Si en estos 200 años de vida, construir nuestras instituciones fue una tarea compleja, sostenerlas más aun. No es errado decir que llegamos hasta aquí de tumbo en tumbo y haciéndonos la vida a-cua-dri-tos. Diríamos, mejor, que las instituciones han hecho ¡boom! y hoy vale la muñeca, la presión, el aullido, la guillotina. Y resulta incomprensible, a estas alturas, que la evolución y ampliación de los derechos humanos, en un contexto mucho más reciente, el nuestro, sean ignorados no sólo por nuestra clase política y los propios ciudadanos sino incluso por quienes empuñan esas banderas. Será porque lo hacen de dientes para afuera. O será porque las maltrechas reglas del juego democrático también han sido decapitadas, linchadas, degolladas y echadas al río junto con el descrédito ciudadano, y lo que prima es el hartazgo.
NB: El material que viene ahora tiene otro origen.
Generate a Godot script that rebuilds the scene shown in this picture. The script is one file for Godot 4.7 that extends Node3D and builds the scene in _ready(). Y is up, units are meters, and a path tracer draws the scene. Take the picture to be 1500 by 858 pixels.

Entonces, más grave aun (¿más?), será porque ante tanto desbarajuste, hemos bajado los brazos y nuestra mayor capacidad humana, la palabra -no el golpe, no el grito, no el ultimátum, la amenaza, la dinamita ni el bloqueo-, el diálogo, la capacidad de construir relatos que hagan posible nuestra cohesión en torno a un bien común, han sido derrotados.  La violencia nos ha paspado el cuerpo y el alma. Y la razón. Así, decapitar, cogotear, linchar, se nos han hecho costumbre. Anular al otro. ¡Hasta las últimas consecuencias! Hacernos la vida a-cua-dri-tos. Qué triste derrota.

Hubo un tiempo en que caminamos con el testamento bajo el brazo. Cientos fueron golpeados, torturados, vejados, asesinados defendiendo su derecho al disenso. Costó años reponernos de semejante legado autoritario, totalitario y criminal. Ya ven, nos duró apenas poco más de tres décadas hasta que nuevos protagonistas lo renueven.

Me niego rotundamente a que así sea. Confío, espero, que no sea solo yo.